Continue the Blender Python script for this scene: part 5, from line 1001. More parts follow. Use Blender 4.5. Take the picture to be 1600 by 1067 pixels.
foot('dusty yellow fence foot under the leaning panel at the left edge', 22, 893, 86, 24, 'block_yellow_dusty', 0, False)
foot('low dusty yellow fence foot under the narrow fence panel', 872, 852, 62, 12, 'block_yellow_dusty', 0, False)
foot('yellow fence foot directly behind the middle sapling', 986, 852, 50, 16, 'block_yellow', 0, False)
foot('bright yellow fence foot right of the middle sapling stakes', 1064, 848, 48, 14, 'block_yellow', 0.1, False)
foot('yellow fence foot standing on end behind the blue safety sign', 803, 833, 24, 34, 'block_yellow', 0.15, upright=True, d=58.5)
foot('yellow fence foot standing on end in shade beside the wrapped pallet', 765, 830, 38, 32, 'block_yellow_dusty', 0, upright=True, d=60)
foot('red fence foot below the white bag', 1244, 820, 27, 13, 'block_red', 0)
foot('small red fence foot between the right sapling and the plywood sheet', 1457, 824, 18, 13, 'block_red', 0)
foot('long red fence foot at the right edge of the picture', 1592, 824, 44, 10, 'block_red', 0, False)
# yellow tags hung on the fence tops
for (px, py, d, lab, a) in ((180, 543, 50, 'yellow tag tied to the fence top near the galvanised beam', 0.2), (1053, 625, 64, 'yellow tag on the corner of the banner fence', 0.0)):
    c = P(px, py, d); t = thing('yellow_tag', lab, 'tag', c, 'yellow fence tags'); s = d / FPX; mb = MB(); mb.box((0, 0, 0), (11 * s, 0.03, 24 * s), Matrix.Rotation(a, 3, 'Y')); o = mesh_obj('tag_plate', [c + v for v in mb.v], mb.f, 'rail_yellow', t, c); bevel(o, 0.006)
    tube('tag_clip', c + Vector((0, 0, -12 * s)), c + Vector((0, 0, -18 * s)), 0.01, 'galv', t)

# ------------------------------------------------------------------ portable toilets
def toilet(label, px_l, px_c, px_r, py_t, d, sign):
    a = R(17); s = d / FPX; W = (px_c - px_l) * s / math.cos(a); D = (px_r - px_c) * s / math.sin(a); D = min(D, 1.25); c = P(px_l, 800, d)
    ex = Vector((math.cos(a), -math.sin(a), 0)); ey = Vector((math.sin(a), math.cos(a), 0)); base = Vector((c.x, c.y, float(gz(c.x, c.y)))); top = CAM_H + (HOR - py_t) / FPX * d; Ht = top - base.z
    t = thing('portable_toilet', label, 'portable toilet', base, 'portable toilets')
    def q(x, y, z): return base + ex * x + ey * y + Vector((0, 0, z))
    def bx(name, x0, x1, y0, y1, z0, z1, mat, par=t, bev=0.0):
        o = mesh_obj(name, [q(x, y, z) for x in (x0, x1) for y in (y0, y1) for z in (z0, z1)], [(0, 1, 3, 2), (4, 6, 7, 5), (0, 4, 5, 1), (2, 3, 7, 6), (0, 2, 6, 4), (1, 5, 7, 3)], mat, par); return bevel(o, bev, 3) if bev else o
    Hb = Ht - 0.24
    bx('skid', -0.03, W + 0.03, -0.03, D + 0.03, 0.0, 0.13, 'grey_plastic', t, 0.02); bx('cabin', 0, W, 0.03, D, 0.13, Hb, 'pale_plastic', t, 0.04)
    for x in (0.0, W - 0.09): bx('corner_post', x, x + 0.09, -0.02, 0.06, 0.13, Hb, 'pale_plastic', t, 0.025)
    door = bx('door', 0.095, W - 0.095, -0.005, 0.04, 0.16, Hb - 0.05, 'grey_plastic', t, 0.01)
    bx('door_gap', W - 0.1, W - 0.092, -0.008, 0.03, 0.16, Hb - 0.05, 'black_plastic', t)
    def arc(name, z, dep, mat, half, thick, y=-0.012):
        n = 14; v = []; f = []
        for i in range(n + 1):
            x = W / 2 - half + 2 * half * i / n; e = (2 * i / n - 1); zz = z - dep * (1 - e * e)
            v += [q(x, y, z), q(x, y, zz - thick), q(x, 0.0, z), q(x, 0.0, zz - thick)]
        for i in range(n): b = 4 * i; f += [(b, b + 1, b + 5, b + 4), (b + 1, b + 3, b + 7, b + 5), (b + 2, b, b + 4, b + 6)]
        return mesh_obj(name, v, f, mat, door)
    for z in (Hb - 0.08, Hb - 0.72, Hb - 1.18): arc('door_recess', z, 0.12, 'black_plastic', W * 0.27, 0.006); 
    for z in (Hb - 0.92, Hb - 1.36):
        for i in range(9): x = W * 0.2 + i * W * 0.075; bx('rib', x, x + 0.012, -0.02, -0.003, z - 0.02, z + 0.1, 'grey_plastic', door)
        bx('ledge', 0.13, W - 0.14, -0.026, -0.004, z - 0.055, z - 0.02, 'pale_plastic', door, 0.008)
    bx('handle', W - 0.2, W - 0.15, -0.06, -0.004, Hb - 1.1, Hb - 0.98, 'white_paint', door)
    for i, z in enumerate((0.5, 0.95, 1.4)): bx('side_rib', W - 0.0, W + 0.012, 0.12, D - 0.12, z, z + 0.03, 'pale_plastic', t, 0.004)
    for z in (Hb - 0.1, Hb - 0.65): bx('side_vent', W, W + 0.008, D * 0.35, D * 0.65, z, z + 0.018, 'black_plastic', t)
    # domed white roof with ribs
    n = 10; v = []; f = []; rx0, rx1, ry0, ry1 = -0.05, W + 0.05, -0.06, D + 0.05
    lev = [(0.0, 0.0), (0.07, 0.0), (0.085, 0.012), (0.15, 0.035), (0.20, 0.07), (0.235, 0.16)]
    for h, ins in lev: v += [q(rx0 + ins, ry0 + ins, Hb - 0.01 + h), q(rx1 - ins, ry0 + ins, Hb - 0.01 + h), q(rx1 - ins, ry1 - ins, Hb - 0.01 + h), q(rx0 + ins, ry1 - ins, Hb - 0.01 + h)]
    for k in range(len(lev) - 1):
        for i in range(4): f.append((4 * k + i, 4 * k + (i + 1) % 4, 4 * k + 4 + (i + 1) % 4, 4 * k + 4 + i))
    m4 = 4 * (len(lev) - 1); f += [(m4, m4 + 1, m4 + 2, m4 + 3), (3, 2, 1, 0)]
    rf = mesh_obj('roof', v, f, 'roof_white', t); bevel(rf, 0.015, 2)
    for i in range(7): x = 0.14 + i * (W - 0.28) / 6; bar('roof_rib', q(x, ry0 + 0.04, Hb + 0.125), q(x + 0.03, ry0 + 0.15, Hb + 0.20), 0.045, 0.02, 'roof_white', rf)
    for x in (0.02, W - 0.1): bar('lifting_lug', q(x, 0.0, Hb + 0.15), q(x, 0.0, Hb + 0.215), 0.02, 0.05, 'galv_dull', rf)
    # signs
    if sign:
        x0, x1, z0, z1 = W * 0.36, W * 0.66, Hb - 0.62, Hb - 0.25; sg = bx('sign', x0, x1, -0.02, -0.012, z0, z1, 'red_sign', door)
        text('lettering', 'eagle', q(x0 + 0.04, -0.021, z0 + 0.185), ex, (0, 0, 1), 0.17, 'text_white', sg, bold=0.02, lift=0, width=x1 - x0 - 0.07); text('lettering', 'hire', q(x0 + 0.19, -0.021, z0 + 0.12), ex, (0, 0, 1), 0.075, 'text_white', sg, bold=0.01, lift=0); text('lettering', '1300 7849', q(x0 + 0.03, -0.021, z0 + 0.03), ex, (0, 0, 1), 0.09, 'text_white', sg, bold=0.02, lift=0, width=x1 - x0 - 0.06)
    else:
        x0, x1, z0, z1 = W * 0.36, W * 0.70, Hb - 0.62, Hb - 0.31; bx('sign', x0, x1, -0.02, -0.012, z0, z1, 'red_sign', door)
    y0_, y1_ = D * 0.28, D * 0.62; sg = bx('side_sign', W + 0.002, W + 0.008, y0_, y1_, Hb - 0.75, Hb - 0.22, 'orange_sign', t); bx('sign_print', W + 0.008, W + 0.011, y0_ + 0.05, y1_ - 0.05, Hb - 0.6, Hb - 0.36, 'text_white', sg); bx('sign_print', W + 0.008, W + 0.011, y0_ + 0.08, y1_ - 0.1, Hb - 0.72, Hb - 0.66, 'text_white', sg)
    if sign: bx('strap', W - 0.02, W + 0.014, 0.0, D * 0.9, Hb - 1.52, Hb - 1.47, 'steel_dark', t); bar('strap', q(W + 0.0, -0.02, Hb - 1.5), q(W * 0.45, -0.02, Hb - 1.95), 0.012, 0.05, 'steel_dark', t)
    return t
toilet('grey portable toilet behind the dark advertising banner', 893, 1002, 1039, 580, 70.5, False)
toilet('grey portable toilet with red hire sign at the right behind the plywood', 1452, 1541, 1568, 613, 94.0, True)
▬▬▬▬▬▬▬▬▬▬
_SHORT PROBLEM_: Starting at the first line of the listing, retype every line up to and including the one with "tube('tag_clip', c +".

_COMPLETED EXERCISE_:
Continue the Blender Python script for this scene: part 5, from line 1001. More parts follow. Use Blender 4.5. Take the picture to be 1600 by 1067 pixels.
foot('dusty yellow fence foot under the leaning panel at the left edge', 22, 893, 86, 24, 'block_yellow_dusty', 0, False)
foot('low dusty yellow fence foot under the narrow fence panel', 872, 852, 62, 12, 'block_yellow_dusty', 0, False)
foot('yellow fence foot directly behind the middle sapling', 986, 852, 50, 16, 'block_yellow', 0, False)
foot('bright yellow fence foot right of the middle sapling stakes', 1064, 848, 48, 14, 'block_yellow', 0.1, False)
foot('yellow fence foot standing on end behind the blue safety sign', 803, 833, 24, 34, 'block_yellow', 0.15, upright=True, d=58.5)
foot('yellow fence foot standing on end in shade beside the wrapped pallet', 765, 830, 38, 32, 'block_yellow_dusty', 0, upright=True, d=60)
foot('red fence foot below the white bag', 1244, 820, 27, 13, 'block_red', 0)
foot('small red fence foot between the right sapling and the plywood sheet', 1457, 824, 18, 13, 'block_red', 0)
foot('long red fence foot at the right edge of the picture', 1592, 824, 44, 10, 'block_red', 0, False)
# yellow tags hung on the fence tops
for (px, py, d, lab, a) in ((180, 543, 50, 'yellow tag tied to the fence top near the galvanised beam', 0.2), (1053, 625, 64, 'yellow tag on the corner of the banner fence', 0.0)):
    c = P(px, py, d); t = thing('yellow_tag', lab, 'tag', c, 'yellow fence tags'); s = d / FPX; mb = MB(); mb.box((0, 0, 0), (11 * s, 0.03, 24 * s), Matrix.Rotation(a, 3, 'Y')); o = mesh_obj('tag_plate', [c + v for v in mb.v], mb.f, 'rail_yellow', t, c); bevel(o, 0.006)
    tube('tag_clip', c + Vector((0, 0, -12 * s)), c + Vector((0, 0, -18 * s)), 0.01, 'galv', t)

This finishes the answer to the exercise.